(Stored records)
** begin **
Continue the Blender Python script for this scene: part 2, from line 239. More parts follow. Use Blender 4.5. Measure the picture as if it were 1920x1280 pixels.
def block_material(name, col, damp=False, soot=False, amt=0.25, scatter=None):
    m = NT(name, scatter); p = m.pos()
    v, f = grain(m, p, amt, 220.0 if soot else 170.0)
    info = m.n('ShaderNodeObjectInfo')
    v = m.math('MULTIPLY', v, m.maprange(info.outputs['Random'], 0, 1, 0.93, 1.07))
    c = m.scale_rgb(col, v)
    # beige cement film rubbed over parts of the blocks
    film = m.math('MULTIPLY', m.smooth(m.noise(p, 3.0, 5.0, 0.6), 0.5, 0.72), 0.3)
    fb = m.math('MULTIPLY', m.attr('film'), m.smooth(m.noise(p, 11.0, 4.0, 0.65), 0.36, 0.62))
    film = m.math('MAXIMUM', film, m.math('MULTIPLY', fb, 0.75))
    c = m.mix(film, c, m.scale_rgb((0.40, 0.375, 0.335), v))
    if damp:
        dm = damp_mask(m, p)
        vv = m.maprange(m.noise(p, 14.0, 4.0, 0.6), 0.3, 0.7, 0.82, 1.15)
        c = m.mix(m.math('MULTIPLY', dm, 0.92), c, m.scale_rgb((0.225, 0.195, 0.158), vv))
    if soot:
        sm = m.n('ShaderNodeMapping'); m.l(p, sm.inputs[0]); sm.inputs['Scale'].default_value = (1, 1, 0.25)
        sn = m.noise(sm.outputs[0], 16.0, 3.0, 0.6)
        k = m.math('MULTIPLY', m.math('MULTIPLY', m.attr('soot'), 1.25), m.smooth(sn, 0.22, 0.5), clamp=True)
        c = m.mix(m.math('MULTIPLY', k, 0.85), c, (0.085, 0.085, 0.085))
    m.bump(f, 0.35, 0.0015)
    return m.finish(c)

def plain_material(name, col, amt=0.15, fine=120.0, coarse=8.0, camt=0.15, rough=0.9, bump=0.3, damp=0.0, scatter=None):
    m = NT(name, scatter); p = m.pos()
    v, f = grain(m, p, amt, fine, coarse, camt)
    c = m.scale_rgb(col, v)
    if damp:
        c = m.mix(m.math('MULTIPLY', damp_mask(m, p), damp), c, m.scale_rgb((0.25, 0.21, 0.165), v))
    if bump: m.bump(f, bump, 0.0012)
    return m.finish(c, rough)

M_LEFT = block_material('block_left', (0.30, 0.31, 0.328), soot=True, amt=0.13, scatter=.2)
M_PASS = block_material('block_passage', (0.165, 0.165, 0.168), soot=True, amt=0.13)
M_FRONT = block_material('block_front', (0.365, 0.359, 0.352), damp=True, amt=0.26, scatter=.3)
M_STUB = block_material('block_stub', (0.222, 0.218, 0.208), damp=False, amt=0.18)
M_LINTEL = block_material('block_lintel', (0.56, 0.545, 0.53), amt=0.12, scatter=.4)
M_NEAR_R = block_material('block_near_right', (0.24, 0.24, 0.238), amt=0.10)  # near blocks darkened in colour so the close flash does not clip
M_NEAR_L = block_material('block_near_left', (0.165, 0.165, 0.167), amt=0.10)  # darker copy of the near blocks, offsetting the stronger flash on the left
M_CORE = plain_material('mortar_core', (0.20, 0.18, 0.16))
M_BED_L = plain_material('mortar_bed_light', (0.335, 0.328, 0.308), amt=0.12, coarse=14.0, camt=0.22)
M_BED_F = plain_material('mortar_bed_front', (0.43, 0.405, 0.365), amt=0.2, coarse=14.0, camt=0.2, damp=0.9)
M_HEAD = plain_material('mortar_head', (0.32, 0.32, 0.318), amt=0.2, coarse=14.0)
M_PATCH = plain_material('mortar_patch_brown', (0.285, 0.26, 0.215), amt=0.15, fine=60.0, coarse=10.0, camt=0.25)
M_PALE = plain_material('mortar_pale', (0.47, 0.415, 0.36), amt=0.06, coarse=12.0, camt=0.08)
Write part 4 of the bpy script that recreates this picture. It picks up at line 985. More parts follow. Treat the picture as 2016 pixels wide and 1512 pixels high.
** end **
= Aim =
Check each line of the records for the word "More" and extract those that contain it.

= Solution for this exercise =
Continue the Blender Python script for this scene: part 2, from line 239. More parts follow. Use Blender 4.5. Measure the picture as if it were 1920x1280 pixels.
Write part 4 of the bpy script that recreates this picture. It picks up at line 985. More parts follow. Treat the picture as 2016 pixels wide and 1512 pixels high.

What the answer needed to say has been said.